Я поднялся в полном бешенстве. Вытащенный из склепа и разложенный на три экспоната Потемкин — это было уже нечто неслыханное по варварству и идиотизму.
Со мной был фотоаппарат. Я навел объектив на череп и сделал снимок. Но тут ко мне-подбежал какой-то вахлак с багровым от пьянства носом и закричал, что «снимать сурово забро-няеться»[123]
…Россию поразило культурное одичание. Оно и не могло не произойти. Ведь обещал Ленин искусство (а стало быть, и культуру) за ненадобность «дзык, дзык» — и отрезать.
И отрезали.
И не только искусство и культуру.
Как я уже упоминал, в разговоре со мной будущий генеральный секретарь ЦК КПСС, а тогда хозяин всемогущей тайной полиции — КГБ — Андропов Обронил: «Дадим людям вдоволь колбасы («или наделаем» — точно не помню) — и никакого диссидентства не будет».
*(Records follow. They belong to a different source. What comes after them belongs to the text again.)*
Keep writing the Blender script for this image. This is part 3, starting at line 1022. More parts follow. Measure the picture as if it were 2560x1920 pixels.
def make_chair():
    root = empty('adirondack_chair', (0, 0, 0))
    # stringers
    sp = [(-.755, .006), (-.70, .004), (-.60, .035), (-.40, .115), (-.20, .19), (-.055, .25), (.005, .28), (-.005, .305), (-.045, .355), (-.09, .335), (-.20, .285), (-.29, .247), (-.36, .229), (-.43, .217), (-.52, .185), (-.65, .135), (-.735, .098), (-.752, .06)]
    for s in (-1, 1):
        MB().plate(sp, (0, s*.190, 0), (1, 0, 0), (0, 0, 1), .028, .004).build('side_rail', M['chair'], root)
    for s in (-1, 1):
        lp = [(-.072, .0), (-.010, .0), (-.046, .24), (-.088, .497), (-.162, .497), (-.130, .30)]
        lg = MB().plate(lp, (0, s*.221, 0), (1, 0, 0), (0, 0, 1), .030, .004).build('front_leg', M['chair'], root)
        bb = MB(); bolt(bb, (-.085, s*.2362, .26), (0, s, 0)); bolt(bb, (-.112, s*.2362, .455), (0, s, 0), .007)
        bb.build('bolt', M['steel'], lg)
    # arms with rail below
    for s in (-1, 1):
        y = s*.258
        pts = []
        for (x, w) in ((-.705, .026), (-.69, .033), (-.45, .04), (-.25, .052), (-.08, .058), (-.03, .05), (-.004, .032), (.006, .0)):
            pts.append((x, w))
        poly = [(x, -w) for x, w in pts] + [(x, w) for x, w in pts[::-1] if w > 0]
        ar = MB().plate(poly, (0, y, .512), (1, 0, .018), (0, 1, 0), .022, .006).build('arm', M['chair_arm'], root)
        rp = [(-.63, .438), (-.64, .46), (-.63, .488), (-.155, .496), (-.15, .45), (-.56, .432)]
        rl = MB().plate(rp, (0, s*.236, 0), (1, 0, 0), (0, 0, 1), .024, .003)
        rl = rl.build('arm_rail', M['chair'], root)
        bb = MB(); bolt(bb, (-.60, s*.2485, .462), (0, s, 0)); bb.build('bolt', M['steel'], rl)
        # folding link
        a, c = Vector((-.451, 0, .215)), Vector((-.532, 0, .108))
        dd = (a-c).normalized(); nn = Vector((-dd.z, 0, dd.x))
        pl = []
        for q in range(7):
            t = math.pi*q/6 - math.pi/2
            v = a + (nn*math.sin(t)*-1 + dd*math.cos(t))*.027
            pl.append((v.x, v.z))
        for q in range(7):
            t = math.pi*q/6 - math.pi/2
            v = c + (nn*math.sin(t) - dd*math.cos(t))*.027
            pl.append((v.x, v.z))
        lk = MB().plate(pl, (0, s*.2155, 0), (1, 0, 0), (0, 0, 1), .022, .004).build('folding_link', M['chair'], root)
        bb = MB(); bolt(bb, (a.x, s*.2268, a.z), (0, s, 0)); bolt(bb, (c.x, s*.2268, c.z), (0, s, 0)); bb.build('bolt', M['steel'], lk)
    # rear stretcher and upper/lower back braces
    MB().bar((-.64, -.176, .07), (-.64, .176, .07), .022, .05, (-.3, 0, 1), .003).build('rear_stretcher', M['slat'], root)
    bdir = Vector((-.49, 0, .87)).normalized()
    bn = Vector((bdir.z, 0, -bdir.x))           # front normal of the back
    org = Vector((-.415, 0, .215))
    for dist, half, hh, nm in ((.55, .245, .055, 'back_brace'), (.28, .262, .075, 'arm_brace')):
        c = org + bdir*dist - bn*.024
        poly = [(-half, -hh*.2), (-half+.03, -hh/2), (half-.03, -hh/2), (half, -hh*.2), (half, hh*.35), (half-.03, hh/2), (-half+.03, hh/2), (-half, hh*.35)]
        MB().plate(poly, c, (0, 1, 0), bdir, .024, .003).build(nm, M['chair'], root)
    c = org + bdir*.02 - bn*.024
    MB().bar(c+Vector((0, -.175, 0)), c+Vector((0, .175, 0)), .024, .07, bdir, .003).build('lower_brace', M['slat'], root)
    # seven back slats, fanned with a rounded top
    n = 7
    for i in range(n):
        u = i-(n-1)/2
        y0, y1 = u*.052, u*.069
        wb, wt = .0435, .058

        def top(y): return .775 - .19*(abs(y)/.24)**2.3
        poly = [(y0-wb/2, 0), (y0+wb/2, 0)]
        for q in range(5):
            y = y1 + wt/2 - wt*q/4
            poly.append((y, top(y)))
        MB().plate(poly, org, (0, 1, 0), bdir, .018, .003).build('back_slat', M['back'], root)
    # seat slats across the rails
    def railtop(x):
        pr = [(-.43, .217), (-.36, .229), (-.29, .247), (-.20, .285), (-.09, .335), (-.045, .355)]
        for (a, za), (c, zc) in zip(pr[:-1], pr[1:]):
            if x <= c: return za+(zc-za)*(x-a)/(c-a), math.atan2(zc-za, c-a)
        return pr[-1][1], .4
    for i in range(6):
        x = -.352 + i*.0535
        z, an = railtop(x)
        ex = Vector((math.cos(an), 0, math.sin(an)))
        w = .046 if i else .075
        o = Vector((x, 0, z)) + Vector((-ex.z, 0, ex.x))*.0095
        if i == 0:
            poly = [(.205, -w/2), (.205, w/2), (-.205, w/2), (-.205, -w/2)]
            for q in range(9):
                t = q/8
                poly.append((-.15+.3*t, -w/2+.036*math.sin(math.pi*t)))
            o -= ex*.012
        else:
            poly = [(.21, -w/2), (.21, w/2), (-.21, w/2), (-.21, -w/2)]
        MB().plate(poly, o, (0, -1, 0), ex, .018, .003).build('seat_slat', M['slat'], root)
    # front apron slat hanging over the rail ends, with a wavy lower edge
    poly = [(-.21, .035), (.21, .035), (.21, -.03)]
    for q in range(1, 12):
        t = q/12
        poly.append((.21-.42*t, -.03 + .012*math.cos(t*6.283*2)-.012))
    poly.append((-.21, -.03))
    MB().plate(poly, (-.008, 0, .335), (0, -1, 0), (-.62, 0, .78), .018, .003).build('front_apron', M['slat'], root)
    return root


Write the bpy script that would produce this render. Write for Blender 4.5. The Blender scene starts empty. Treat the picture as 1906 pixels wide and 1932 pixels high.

Нет ни декабристов, ни Пушкина, ни Герцена, ни самосожжения религиозных ревнителей веры, ни Бородинской битвы, ни Великой Отечественной войны — борьбы против иноземной кабалы… а есть колбаса. От фундаментальности подобного вывода, надо полагать, просел бы сам Главный Октябрьский Вождь: ну не додумался ведь!
Все духовное, возвышенное, почитаемое человечеством за святыни, то самое, что как раз отличает человека от животного, и есть, оказывается… колбаса «от пуза» (хотя и вольная птица в клетке с сытным кормом очень часто умирает)… Воткни колбасу в глотку каждому — и обряжай на выбор в колодки, хомут, гони в стойло. Человеку есть что жевать, и он не огрызается, готов настоящий гражданин.
Это несколько тяжелая и неожиданная, но достойная мысль — венец марксизма и ленинизма: если рабство кормит, это уже не рабство, а благо и самое что ни на есть естественное состояние. Словом, в наличии что защищать и чем гордиться…
И уж понятно, почему всю культуру: римскую, греческую, европейскую, русскую, а также театр, живопись, литературу — все-все заменила мудрость «Краткого курса истории ВКП(б)», бывшего десятилетиями высшим культурным, философским и политическим авторитетом для народа. Самое жуткое, что «Краткий курс» Чижикова претендовал на это, и самым серьезным образом. «Курс» был обязателен для всех советских людей любого возраста и образованности. Уж так повелось: духовно ущербные люди представляют Россию, формируют ее облик.